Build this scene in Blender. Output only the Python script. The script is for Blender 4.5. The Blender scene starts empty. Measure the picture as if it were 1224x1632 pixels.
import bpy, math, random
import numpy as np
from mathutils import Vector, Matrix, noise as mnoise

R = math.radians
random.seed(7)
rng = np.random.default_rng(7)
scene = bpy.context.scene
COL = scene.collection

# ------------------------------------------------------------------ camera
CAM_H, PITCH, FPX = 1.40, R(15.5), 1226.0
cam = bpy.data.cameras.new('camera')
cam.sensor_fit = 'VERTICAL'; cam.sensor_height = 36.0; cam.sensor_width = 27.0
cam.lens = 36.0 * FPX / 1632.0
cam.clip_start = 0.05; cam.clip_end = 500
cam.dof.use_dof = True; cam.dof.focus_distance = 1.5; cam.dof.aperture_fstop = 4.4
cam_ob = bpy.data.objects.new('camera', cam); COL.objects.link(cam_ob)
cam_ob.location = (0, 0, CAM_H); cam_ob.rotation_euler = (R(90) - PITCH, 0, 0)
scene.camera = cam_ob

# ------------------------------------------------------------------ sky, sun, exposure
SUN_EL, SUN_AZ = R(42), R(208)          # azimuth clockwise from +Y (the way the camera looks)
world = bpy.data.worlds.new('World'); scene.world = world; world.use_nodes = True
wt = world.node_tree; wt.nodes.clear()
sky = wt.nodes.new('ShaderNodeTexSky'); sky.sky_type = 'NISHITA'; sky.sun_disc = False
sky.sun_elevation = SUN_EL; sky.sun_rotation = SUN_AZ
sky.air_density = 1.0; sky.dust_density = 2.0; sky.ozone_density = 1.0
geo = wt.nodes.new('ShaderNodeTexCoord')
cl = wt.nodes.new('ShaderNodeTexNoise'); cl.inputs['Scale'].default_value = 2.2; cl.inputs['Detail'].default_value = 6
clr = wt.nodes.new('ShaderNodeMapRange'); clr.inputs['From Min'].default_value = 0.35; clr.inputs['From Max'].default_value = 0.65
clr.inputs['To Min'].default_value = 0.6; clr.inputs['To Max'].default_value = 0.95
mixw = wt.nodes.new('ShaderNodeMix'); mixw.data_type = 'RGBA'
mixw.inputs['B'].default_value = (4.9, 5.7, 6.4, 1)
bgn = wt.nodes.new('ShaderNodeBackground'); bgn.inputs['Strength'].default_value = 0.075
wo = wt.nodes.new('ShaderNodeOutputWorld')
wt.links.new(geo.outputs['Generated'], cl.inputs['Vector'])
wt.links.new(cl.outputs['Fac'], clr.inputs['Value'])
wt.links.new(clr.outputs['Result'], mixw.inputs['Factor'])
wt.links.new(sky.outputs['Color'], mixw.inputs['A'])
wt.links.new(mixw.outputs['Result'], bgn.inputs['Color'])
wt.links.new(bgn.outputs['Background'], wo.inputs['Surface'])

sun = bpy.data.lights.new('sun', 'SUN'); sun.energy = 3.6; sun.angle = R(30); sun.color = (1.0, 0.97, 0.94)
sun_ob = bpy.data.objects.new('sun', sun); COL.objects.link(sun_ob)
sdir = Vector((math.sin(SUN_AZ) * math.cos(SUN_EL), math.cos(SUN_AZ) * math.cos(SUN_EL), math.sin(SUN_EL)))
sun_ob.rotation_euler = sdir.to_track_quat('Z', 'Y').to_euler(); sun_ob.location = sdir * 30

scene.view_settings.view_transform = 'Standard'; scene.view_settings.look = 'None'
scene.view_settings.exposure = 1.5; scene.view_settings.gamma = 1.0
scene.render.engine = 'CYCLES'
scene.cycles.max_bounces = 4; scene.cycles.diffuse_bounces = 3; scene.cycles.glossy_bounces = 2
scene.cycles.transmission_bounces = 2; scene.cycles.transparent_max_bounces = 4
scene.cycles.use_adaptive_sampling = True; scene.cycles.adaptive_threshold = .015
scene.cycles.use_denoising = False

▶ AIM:
Please print the material above exactly as it appears, from its first line through the line containing "from mathutils import", inclusive, and stop there.

▶ COMPLETE OUTPUT:
Build this scene in Blender. Output only the Python script. The script is for Blender 4.5. The Blender scene starts empty. Measure the picture as if it were 1224x1632 pixels.
import bpy, math, random
import numpy as np
from mathutils import Vector, Matrix, noise as mnoise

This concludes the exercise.